## Stated task
Exactly the lines from the start of the data below through the line that contains "cam.location = (0, 0, CZ);" are to be copied, with pictures left out.
·····
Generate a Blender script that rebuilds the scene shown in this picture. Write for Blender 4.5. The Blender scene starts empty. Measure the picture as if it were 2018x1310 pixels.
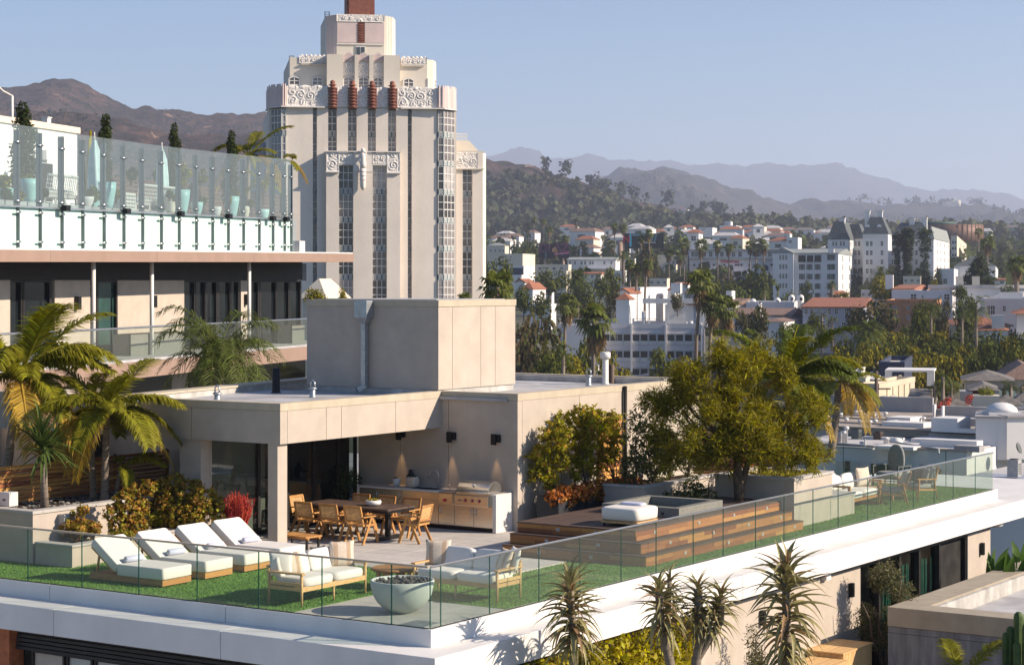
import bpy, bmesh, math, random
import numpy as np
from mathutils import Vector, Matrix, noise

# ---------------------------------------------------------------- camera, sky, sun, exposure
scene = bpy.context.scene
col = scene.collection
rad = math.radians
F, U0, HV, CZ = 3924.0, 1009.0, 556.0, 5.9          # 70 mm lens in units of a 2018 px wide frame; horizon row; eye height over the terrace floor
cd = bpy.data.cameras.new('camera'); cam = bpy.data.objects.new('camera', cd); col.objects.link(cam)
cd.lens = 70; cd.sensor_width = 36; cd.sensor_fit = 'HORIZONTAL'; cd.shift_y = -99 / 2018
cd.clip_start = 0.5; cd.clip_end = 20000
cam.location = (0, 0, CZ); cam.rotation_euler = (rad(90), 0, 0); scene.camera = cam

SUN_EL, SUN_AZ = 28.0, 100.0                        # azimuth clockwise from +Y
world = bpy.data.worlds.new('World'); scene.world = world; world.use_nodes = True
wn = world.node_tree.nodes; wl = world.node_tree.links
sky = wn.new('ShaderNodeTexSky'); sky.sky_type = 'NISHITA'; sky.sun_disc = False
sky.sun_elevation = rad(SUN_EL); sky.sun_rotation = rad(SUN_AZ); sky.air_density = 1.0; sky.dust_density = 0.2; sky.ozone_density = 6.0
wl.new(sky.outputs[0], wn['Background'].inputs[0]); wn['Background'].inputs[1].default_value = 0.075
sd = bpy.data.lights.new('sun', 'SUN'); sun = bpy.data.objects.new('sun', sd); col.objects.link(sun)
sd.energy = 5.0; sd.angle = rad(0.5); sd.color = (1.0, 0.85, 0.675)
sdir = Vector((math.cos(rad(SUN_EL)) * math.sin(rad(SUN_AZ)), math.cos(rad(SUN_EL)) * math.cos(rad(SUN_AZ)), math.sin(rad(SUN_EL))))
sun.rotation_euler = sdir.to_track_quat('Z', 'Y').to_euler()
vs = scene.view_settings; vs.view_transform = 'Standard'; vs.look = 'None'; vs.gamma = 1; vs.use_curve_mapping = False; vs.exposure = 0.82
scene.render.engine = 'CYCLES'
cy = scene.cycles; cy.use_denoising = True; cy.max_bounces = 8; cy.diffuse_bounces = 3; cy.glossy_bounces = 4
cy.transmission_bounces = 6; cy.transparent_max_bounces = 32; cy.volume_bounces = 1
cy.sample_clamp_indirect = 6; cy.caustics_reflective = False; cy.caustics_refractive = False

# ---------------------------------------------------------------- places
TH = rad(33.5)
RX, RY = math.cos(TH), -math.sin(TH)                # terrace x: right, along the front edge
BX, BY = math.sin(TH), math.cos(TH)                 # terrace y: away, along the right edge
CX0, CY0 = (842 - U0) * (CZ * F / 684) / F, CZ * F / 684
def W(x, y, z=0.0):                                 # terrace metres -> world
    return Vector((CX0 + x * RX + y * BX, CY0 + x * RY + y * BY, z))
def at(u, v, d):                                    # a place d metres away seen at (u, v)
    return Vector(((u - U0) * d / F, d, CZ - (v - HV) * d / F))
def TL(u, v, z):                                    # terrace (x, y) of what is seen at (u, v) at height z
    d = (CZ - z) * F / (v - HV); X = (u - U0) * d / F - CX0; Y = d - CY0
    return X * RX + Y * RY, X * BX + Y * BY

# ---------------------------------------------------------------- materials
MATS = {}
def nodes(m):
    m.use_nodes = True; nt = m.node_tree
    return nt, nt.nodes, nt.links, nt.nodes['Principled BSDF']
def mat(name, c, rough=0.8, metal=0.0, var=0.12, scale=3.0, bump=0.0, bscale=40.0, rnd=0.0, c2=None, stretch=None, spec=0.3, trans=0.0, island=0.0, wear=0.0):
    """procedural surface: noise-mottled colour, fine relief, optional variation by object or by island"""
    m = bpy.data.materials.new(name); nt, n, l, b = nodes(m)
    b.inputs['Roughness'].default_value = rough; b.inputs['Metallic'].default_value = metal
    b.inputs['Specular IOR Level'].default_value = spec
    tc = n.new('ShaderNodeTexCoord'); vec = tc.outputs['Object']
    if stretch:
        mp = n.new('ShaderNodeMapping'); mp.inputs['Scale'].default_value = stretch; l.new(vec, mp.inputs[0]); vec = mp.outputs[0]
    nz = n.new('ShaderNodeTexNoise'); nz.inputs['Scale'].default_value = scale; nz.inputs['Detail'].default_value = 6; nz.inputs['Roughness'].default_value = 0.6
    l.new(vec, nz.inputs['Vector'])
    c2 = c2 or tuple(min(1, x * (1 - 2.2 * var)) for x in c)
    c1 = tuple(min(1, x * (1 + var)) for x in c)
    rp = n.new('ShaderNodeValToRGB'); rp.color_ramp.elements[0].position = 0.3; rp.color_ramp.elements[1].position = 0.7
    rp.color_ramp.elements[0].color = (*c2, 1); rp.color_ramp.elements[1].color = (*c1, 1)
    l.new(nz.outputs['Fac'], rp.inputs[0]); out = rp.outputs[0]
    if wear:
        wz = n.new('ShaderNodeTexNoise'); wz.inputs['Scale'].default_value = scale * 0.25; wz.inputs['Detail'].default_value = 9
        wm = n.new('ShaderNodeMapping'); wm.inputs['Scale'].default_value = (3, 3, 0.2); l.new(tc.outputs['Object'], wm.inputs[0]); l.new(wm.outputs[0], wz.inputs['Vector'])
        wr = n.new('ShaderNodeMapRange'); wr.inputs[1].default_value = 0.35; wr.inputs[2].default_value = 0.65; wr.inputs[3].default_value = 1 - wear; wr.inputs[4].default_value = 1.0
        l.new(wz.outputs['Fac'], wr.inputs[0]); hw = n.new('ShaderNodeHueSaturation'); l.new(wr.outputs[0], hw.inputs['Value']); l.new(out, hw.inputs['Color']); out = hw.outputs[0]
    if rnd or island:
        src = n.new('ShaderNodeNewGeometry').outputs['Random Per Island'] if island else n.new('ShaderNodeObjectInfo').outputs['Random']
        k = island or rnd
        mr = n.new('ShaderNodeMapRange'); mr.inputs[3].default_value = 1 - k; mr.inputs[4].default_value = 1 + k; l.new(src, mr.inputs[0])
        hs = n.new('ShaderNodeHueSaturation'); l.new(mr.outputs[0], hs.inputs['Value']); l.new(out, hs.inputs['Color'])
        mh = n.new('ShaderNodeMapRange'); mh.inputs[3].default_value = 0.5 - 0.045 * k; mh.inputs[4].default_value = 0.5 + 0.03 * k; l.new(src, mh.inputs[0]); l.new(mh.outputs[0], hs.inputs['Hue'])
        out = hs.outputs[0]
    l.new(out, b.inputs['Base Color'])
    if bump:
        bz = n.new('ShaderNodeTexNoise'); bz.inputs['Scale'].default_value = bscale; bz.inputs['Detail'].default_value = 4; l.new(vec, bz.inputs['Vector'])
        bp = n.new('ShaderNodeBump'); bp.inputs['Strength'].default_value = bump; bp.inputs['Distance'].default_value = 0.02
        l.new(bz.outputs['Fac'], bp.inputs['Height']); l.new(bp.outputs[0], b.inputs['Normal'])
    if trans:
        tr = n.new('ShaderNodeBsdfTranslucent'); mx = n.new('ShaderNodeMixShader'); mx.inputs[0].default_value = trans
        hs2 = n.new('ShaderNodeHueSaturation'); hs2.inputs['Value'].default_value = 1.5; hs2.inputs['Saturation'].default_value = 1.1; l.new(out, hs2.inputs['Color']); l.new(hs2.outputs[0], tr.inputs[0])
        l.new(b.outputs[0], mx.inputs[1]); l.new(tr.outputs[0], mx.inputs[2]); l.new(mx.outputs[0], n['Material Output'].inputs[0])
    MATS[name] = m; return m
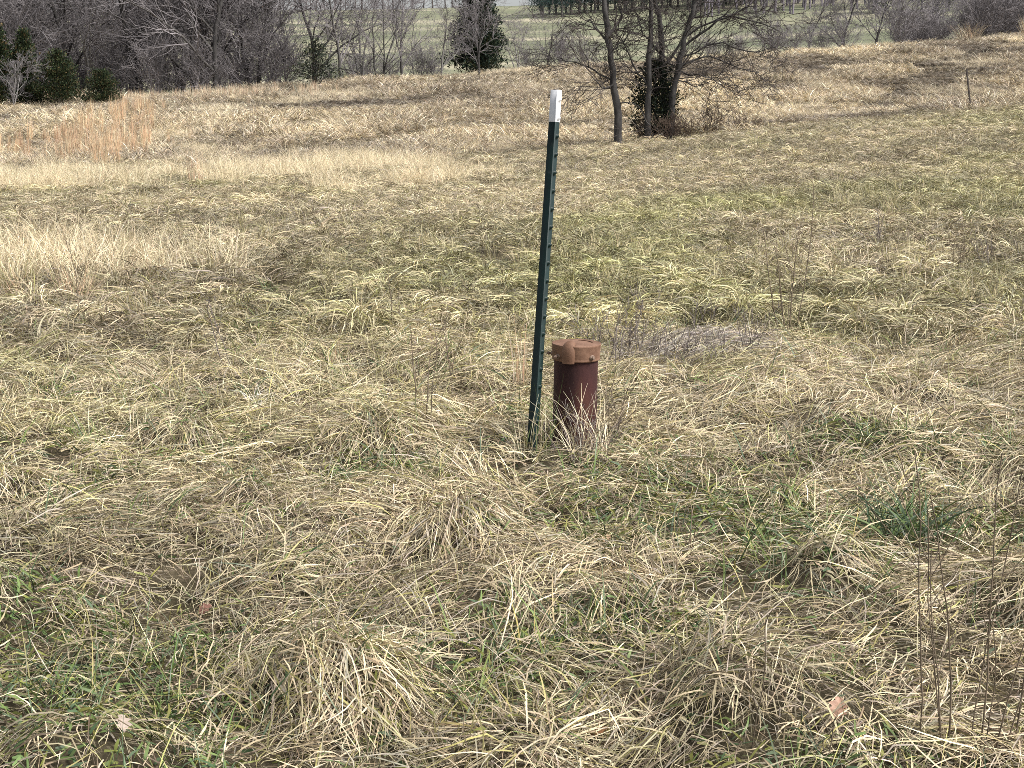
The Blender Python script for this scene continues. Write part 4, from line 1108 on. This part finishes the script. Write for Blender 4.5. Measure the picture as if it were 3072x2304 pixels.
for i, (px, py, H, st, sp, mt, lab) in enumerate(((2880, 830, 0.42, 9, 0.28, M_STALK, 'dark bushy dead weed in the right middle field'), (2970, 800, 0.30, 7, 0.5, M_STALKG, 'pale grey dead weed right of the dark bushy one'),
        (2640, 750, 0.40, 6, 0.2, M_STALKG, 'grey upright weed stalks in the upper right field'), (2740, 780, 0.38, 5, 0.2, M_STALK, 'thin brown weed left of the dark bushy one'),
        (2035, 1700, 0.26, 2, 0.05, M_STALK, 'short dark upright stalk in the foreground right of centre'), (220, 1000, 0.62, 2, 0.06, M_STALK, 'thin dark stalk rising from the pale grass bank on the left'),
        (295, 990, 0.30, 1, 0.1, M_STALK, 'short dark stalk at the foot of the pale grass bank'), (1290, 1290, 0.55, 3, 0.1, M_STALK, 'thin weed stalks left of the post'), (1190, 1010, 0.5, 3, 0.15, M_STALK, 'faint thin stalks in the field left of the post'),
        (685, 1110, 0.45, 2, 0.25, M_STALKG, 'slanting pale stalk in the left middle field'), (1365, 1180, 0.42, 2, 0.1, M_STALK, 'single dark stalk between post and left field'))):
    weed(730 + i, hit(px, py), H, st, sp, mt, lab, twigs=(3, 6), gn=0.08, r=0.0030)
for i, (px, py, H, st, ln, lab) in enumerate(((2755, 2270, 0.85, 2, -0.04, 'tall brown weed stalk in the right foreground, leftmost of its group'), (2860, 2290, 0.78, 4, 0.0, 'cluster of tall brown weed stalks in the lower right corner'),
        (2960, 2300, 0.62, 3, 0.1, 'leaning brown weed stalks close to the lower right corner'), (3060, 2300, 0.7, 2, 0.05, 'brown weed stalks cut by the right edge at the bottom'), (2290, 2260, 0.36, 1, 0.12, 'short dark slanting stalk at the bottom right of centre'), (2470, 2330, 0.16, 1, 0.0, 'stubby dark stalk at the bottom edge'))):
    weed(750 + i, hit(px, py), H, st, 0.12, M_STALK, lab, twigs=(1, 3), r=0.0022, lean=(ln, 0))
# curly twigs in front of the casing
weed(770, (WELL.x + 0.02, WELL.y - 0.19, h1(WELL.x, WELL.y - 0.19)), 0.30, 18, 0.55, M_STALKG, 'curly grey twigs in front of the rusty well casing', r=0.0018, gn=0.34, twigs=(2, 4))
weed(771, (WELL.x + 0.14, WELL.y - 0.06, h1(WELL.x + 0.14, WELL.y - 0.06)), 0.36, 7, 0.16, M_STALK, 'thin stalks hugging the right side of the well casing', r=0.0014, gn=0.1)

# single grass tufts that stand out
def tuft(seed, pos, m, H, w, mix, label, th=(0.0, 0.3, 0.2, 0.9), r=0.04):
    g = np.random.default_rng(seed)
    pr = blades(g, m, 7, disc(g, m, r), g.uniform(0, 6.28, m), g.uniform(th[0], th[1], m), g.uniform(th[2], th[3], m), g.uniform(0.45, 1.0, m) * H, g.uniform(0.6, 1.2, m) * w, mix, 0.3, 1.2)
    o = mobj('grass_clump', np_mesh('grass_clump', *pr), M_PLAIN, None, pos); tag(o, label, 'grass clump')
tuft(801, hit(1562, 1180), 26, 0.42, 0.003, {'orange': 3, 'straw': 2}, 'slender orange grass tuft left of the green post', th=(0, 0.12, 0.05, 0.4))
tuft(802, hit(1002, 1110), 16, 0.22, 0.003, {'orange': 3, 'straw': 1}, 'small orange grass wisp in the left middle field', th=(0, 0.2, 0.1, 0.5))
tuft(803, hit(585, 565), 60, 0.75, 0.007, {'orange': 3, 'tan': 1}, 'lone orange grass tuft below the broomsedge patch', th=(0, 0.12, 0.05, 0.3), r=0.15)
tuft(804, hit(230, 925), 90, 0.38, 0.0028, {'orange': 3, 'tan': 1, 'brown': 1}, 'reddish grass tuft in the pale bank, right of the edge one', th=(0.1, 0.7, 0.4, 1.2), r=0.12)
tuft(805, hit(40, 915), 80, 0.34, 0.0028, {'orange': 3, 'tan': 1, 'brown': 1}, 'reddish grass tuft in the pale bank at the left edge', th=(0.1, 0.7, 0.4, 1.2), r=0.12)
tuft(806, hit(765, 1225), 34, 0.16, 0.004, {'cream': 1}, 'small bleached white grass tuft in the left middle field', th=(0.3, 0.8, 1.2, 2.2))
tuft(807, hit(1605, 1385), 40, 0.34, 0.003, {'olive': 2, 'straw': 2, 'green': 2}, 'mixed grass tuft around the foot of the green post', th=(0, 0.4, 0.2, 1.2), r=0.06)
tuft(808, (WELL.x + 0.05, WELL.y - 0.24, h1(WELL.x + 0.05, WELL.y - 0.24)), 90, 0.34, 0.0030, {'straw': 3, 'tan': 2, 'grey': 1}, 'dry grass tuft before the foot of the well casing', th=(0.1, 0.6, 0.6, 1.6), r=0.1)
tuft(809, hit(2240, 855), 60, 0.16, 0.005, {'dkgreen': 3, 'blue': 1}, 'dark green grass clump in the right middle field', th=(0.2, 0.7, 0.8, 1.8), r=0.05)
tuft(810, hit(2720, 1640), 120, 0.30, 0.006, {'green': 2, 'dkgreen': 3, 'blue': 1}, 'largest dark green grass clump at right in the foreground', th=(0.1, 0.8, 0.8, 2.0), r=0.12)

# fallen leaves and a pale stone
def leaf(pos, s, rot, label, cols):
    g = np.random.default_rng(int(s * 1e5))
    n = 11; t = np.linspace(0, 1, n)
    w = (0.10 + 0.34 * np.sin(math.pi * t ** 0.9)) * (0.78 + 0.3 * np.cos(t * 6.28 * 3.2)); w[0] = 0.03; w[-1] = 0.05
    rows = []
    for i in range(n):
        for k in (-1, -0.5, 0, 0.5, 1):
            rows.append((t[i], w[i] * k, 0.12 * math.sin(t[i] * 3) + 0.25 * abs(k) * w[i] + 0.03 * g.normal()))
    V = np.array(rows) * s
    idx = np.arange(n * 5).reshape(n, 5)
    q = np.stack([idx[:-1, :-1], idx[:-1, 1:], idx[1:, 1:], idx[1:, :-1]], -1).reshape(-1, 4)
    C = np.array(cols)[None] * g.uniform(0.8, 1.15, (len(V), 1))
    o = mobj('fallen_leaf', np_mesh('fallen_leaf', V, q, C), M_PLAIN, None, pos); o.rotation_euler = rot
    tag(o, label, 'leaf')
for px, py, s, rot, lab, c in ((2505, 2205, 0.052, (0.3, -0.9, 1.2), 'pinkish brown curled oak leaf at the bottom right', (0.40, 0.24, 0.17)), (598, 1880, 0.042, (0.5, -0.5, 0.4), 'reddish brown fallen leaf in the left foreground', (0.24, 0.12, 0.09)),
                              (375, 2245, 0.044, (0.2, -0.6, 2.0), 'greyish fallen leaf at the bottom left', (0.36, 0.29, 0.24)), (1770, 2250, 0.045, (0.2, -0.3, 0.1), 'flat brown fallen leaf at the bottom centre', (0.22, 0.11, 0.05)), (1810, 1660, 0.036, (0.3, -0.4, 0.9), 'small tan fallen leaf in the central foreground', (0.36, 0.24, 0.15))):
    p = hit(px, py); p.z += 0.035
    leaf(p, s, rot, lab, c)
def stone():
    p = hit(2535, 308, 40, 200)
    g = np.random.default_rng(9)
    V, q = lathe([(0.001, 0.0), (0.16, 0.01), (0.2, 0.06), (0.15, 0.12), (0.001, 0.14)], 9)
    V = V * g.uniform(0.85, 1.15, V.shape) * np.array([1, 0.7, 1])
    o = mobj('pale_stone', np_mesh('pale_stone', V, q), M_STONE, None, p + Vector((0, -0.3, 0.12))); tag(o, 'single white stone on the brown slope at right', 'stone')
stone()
·····
## Solution to this task
Generate a Blender script that rebuilds the scene shown in this picture. Write for Blender 4.5. The Blender scene starts empty. Measure the picture as if it were 2018x1310 pixels.
import bpy, bmesh, math, random
import numpy as np
from mathutils import Vector, Matrix, noise

# ---------------------------------------------------------------- camera, sky, sun, exposure
scene = bpy.context.scene
col = scene.collection
rad = math.radians
F, U0, HV, CZ = 3924.0, 1009.0, 556.0, 5.9          # 70 mm lens in units of a 2018 px wide frame; horizon row; eye height over the terrace floor
cd = bpy.data.cameras.new('camera'); cam = bpy.data.objects.new('camera', cd); col.objects.link(cam)
cd.lens = 70; cd.sensor_width = 36; cd.sensor_fit = 'HORIZONTAL'; cd.shift_y = -99 / 2018
cd.clip_start = 0.5; cd.clip_end = 20000
cam.location = (0, 0, CZ); cam.rotation_euler = (rad(90), 0, 0); scene.camera = cam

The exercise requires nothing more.